Written by Diane Maletta, Ph.D. - Faculty of Supervision and Instruction, ACE Teaching Fellows; Professional Standards Specialist, ACE
In just two weeks, we will once again realize the lasting and grace-filled covenant our loving God made with us. His endless mercy is a constant reminder that He never gives up on His people. Time and again He made a covenant with the people of Israel, to draw them back to Him. And time and again they broke their covenant. The clear message here is that we are a fallen people. But there is good news! Amidst our fallen nature, there is hope!
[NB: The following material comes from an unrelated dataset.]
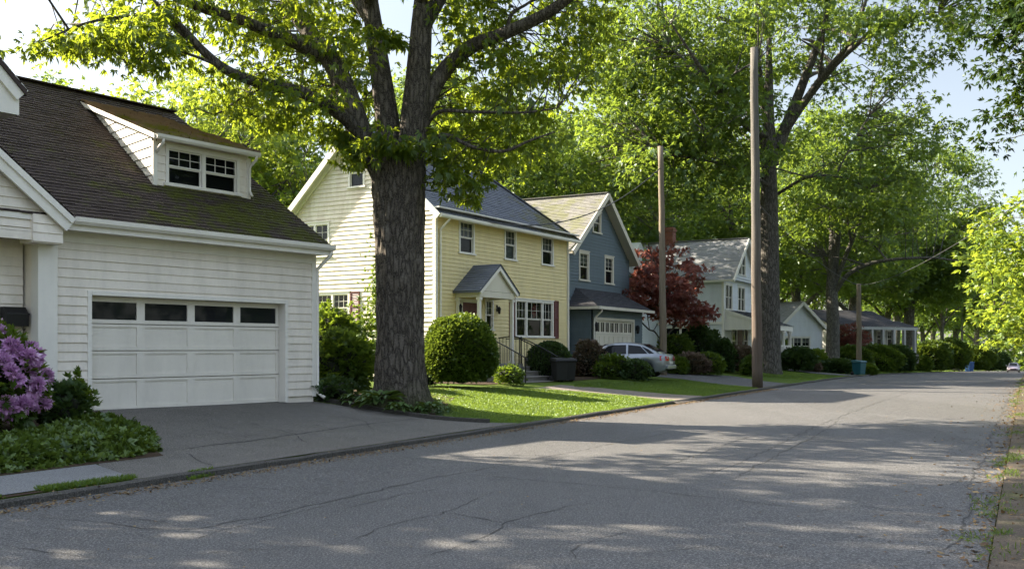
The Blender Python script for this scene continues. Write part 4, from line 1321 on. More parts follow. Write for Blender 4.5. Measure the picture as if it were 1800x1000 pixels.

In today’s first reading, Jeremiah offers this hope to the people of Israel when he reveals that God will make a new covenant with them – one that overwhelmingly surpasses the previous one – a new and everlasting covenant that will wipe away all of the sins of His people. Great hope springs forth for the people of God! Today, you and I experience this same great hope that surrounds us in this new covenant as we continue on the path of our Lenten journey. We know this hope is not without struggles in our own lives, nor is it easy as we hear in the words of the Psalmist today and in Paul’s letter to the Hebrews. Paul tells the Hebrews of Jesus’ “loud cries and tears” to His merciful Father while He experiences His own struggles. This is a clear reminder that the new covenant does not come without suffering. It is the obedience and reverence Jesus shows to His Father that prepares Him for His final hour. His merciful Father gives Him the grace to endure, as He now gives us His grace to endure our own sufferings while we continue on our Lenten journey. God’s mercy endures forever!
The beautiful story of the parable of the grain of wheat sheds more light on our lives as Christians and on this new covenant. While Jesus spends time with Andrew and Philip in the gospel today, He tells them, and us, this story in which the grain of wheat must first die before it can bear any fruit. Jesus intimately shares with Andrew and Philip His own struggle with suffering in “this hour.” He reminds them – and now us - that through our suffering we must remain steadfast to its purpose – to glorify the Father’s name in this new covenant. Just as Jesus’ own desires had to be put away for His Father’s, now ours must be put away for our Father’s. Our Lenten penance is helping us in this struggle once again!
May we too remain steadfast to this purpose of our own suffering – to glorify the Father’s name in this new covenant – both during these final days of Lent and in our entire life’s Lenten journey! And may our covenant promise always and forever be filled with God’s grace to glorify our Father’s name through the cross, our only hope!